Tra gli arcieri che hanno tentato di uccidere il santo, uno si volta a guardarlo sconvolto, perché la freccia che ha scagliato ha cambiato direzione. Un altro guarda verso il re che, mentre osservava il martirio dalla finestra del palazzo, è stato colpito dalla freccia proprio nell’occhio. Un altro, in primo piano, di schiena, ha appena lanciato la sua freccia, ha ancora le braccia aperte: ma ora le braccia sottolineano la meraviglia. Il suo compagno tiene con una mano l’arco e con l’altra ci indica il re, perché non ci sfugga la sua vicenda. Altri ancora sono chini a terra: si danno da fare per lanciare, forse non l’hanno ancora fatto, forse ci vogliono ritentare. Gli unici immobili sulla scena sono dei nobili: forse, sono rimasti come pietrificati dinnanzi al prodigio.

Nel Trasporto del corpo di san Cristoforo

Uomini e soldati si danno da fare per spostare il corpo colossale del santo decapitato. La corda messa sotto le sue gambe sottolinea lo sforzo compiuto da un giovane e da un soldato che si piega indietro a chiamare qualcuno in soccorso. Tra gli astanti, molti guardano stupefatti; due si stringono fra loro, colpiti da quanto vedono. Solo i due soldati in primo piano sono distratti: uno guarda indietro, nella scena precedente, mentre l’altro guarda un bambino che gli tocca la gamba. Dalla finestra, il re, risanato, e altre due figure assistono alla scena.

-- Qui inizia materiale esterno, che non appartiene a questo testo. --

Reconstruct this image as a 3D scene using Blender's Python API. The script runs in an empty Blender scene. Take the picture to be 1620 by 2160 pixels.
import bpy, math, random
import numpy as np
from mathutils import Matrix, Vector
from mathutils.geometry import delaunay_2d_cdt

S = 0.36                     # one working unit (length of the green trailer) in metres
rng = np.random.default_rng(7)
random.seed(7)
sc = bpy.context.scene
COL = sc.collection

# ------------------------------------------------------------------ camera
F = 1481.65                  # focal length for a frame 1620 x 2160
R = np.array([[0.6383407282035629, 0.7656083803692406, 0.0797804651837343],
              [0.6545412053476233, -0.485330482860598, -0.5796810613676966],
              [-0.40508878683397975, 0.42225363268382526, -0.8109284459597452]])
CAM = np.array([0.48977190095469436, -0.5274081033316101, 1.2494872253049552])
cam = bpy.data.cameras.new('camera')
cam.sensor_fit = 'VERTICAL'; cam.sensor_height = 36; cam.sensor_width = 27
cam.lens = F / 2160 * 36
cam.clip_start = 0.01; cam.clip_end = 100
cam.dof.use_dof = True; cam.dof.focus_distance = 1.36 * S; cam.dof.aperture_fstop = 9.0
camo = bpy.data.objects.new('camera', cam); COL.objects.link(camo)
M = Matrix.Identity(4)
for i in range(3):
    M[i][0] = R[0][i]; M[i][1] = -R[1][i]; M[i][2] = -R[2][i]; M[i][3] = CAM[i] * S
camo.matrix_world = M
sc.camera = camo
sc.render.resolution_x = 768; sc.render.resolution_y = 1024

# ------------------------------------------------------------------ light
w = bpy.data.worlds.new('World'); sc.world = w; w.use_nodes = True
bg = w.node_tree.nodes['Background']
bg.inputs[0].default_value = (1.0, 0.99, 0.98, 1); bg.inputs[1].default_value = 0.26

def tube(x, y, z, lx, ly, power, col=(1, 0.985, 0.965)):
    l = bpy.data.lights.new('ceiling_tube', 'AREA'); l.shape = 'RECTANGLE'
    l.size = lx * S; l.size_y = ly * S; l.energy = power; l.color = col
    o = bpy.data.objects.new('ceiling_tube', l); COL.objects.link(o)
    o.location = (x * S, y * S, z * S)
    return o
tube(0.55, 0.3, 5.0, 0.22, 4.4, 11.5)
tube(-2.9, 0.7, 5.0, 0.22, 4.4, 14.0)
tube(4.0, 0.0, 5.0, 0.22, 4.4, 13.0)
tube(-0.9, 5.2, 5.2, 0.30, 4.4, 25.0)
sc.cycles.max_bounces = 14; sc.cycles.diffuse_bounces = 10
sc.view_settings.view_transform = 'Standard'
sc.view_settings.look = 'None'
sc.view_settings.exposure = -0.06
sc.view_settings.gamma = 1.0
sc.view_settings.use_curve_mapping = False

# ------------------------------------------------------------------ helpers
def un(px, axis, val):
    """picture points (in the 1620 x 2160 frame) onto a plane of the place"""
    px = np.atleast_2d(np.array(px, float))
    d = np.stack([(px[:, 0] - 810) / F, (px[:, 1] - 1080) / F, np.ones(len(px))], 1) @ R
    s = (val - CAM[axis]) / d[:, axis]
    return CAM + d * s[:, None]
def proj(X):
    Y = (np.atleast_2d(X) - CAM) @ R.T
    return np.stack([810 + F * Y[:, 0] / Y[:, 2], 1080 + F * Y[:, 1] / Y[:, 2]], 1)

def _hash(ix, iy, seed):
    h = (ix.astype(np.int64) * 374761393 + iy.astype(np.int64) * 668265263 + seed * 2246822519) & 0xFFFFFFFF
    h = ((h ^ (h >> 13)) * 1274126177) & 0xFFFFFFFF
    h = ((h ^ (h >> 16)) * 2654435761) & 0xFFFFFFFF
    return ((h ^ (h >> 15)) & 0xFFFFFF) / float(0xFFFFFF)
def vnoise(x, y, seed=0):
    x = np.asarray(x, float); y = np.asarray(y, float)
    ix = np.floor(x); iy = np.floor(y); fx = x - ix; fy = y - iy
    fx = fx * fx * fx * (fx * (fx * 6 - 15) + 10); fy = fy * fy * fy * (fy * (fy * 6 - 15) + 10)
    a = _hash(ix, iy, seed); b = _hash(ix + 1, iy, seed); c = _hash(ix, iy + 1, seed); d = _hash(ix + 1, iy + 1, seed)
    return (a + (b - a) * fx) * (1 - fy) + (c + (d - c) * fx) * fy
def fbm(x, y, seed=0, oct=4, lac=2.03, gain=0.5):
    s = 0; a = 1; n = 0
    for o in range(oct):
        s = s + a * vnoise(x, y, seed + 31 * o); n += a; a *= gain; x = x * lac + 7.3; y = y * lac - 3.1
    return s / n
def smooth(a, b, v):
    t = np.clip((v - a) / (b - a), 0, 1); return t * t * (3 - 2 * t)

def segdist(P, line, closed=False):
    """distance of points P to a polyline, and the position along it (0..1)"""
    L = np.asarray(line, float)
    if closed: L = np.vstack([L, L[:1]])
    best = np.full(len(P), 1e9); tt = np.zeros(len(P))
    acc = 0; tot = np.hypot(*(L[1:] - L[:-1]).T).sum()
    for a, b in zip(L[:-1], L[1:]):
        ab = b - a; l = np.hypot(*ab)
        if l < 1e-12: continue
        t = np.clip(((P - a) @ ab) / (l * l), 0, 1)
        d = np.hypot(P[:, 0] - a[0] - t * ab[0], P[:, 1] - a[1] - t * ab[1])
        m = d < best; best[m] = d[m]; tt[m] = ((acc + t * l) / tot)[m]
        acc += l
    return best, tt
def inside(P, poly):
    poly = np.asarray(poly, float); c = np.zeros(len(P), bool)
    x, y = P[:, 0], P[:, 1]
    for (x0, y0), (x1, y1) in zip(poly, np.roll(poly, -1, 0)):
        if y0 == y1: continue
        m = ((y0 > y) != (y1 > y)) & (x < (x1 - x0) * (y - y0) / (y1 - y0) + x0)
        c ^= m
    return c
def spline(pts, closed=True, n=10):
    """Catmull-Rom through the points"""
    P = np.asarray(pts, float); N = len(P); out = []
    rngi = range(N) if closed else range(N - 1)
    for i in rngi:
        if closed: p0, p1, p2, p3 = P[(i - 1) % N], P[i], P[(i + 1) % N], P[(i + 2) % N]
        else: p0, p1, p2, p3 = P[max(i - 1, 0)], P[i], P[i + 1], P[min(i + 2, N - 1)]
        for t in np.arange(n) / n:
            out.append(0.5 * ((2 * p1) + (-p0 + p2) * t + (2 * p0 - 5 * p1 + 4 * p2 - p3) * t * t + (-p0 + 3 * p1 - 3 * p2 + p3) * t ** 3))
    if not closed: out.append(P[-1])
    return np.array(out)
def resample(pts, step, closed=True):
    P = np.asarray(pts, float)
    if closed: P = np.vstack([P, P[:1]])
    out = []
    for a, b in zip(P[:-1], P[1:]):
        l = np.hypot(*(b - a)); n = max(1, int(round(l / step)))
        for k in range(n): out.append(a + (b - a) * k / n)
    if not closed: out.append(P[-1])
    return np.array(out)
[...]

I personaggi risultano ben armonizzati nello spazio: evidente la conoscenza da parte di Mantegna del miracolo di sant’Antonio, realizzato in bronzo da Donatello per l’Altare del santo.

Di san Cristoforo è evidente la monumentalità e la sacralità: un colosso, ma con il torace definito in modo eccezionale, secondo l’attitudine di grande precisione anatomica tipica di Andrea Mantegna.

I colori veneti

Fin qui risultano evidenti gli influssi degli artisti rinascimentali venuti al Nord per diffondere la rivoluzione toscana (Donatello, Piero della Francesca e Leon Battista Alberti, i più importanti) e la meditazione sull’antico imparata nella bottega di Squarcione. Ad essere nuovi per il giovane Mantegna sono i colori: proprio la vicinanza con i Bellini e la cultura veneta spinge il pittore all’uso di colori meno smaltati e più dolci rispetto a quelli imparati da Squarcione (e passati poi alla tradizione ferrarese di Cosmè Tura, del cui San Cristoforo parleremo). Ora i colori sono in parte perduti, ma è possibile notare ciò almeno nella parte dello sfondo (il bianco come colore che domina ed illumina tutta la scena, includendo edifici ed uomini; il cielo nero e nuvoloso, gli alberi verdi, la bella bandiera rossa svolazzante).

Dalla tradizione alla maturità: Mantegna 1449 – Mantegna 1457

Ecco, quindi lo stile precoce, ma già maturo di Mantegna, ancora più visibile se confrontiamo il primo san Cristoforo da lui realizzato per il soffitto della cappella nel 1449 al capolavoro del 1457. Per le note vicende, l’affresco è giunto a noi solo in una fotografia antecedente il 1944.

San Cristoforo con la palma
Ricostruzione parete – Cappella Ovetari – Chiesa degli Eremitani – Padova

La raffigurazione del santo è piuttosto tradizionale, per niente dinamica. Certo, manca il Bambino! Manca, però, anche la colossalità del santo, mentre ghirlande di fiori molto ingombranti quasi lambiscono il capo del santo. Ne ha fatta di strada in dieci anni il nostro Andrea Mantegna!

N.B. E l’abbandono piuttosto turbolento della bottega dello Squarcione ha una testimonianza anche nell’affresco. Sembra che Andrea abbia dato al secondo arciere sulla sinistra, quello che guarda stupefatto san Cristoforo, i tratti, forse anche piuttosto caricaturali, del maestro: non proprio un addio malinconico!